BEGIN Data extract

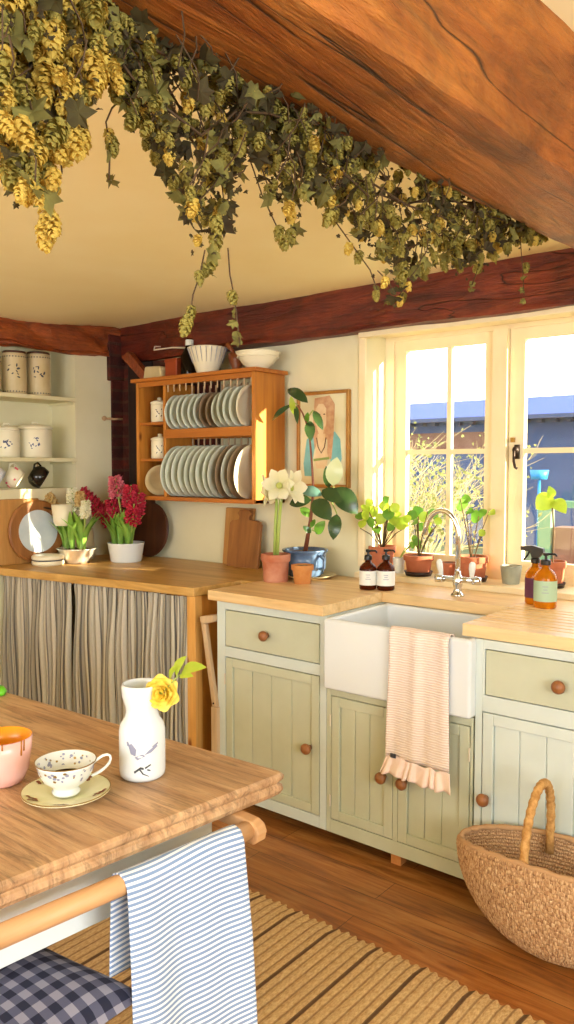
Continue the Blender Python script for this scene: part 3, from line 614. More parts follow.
for i in range(n2):
    x = -3.04+i*.0425; r = .131
    add_plate(r, mats_b[i], f"large {'brown-grey' if mats_b[i]=='brown_plate' else 'pale'} plate in the rack's lower row, {ords[i]} from the left", (x, 2.822, 1.255+r), (.10+.015*math.sin(i*1.7), .12+random.uniform(-.03, .03)), 'plates in the lower row of the rack')
for i in range(14):
    for (za, zb_) in ((1.598, 1.828), (1.25, 1.555)):
        x = -3.052+i*.0438
        if x < RX1-.03:
            m = MB(ok_); m.tube([(x, RYB-.03, za), (x, RYB-.03, zb_)], .005, 6); m.build('dowel', 'pale_folding', RK)
            if za > 1.5:
                m = MB(ok_); m.tube([(x+.01, RY+.008, 1.79), (x+.01, RY+.008, 1.828)], .004, 6); m.build('dowel_peg', 'pale_folding', RK)

def motif(parent, off, cx, cy, zc, R, ang, size, mat, seed=0, n=9):
    rnd = random.Random(seed); m = MB(off)
    for i in range(n):
        da = rnd.uniform(-1, 1)*size/R*.5; dz = rnd.uniform(-1, 1)*size*.5; w_ = rnd.uniform(.15, .3)*size; h_ = w_*rnd.uniform(.3, .6); tl = rnd.uniform(0, PI)
        vs = []
        for k in range(8):
            a = 2*PI*k/8; ux = math.cos(a)*w_*.5; uz = math.sin(a)*h_*.5; u2 = ux*math.cos(tl)-uz*math.sin(tl); z2 = ux*math.sin(tl)+uz*math.cos(tl)
            th = ang+da+u2/R; vs.append((cx+(R+.0012)*math.cos(th), cy+(R+.0012)*math.sin(th), zc+dz+z2))
        m.add(vs, [tuple(range(8))])
    m.build('printed_motif', mat, parent)
def canister(x, y, z, r, h, label, style):
    T = thing('canister', label, 'canister', (x, y, z), group='canisters in the alcove'); o = T.location; ang = math.atan2(-y, -x)
    if style == 'tall':
        m = MB(o); m.lathe([(0, 0), (r, 0), (r, h-.01), (r*.96, h), (0, h)], (x, y, z), 28); m.build('body', 'tan_ceramic', T, smooth=False)
        m = MB(o); m.lathe([(0, 0), (r*.97, 0), (r*.97, .008), (r*.9, .012), (0, .012)], (x, y, z+h), 28); m.build('lid', 'dark_board', T)
        motif(T, o, x, y, z+h*.55, r, ang, .07, 'charcoal_ink', int(y*100))
        for zz in (z+.012, z+h-.022):
            m = MB(o)
            for k in range(26):
                th = 2*PI*k/26; m.add([(x+(r+.001)*math.cos(th+d), y+(r+.001)*math.sin(th+d), zz+e) for d, e in ((0, 0), (.11, 0), (.11, .006), (0, .006))], [(0, 1, 2, 3)])
            m.build('printed_border', 'charcoal_ink', T)
    else:
        m = MB(o); m.lathe([(0, 0), (r*.95, 0), (r, .008), (r, h*.8), (r*.93, h*.86), (0, h*.86)], (x, y, z), 28); m.build('body', 'cream_ceramic', T, smooth=True)
        m = MB(o); m.lathe([(0, 0), (r*1.06, 0), (r*1.06, .008), (r*.8, .02), (r*.2, .026), (0, .026)], (x, y, z+h*.86), 28); m.tube([(x, y-.018, z+h*.86+.024), (x, y-.014, z+h*.86+.036), (x, y+.014, z+h*.86+.036), (x, y+.018, z+h*.86+.024)], .005, 6); m.build('lid', 'cream_ceramic', T, smooth=True)
        motif(T, o, x, y, z+h*.42, r, ang, .06, 'blue_ink', int(y*90), 14)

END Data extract

**Exercise aim:** Write out again, exactly, the lines from the start of the listing up to the line containing "m.build('dowel_peg', 'pale_folding', RK)", with both ends and without pictures.

**Right answer:**
Continue the Blender Python script for this scene: part 3, from line 614. More parts follow.
for i in range(n2):
    x = -3.04+i*.0425; r = .131
    add_plate(r, mats_b[i], f"large {'brown-grey' if mats_b[i]=='brown_plate' else 'pale'} plate in the rack's lower row, {ords[i]} from the left", (x, 2.822, 1.255+r), (.10+.015*math.sin(i*1.7), .12+random.uniform(-.03, .03)), 'plates in the lower row of the rack')
for i in range(14):
    for (za, zb_) in ((1.598, 1.828), (1.25, 1.555)):
        x = -3.052+i*.0438
        if x < RX1-.03:
            m = MB(ok_); m.tube([(x, RYB-.03, za), (x, RYB-.03, zb_)], .005, 6); m.build('dowel', 'pale_folding', RK)
            if za > 1.5:
                m = MB(ok_); m.tube([(x+.01, RY+.008, 1.79), (x+.01, RY+.008, 1.828)], .004, 6); m.build('dowel_peg', 'pale_folding', RK)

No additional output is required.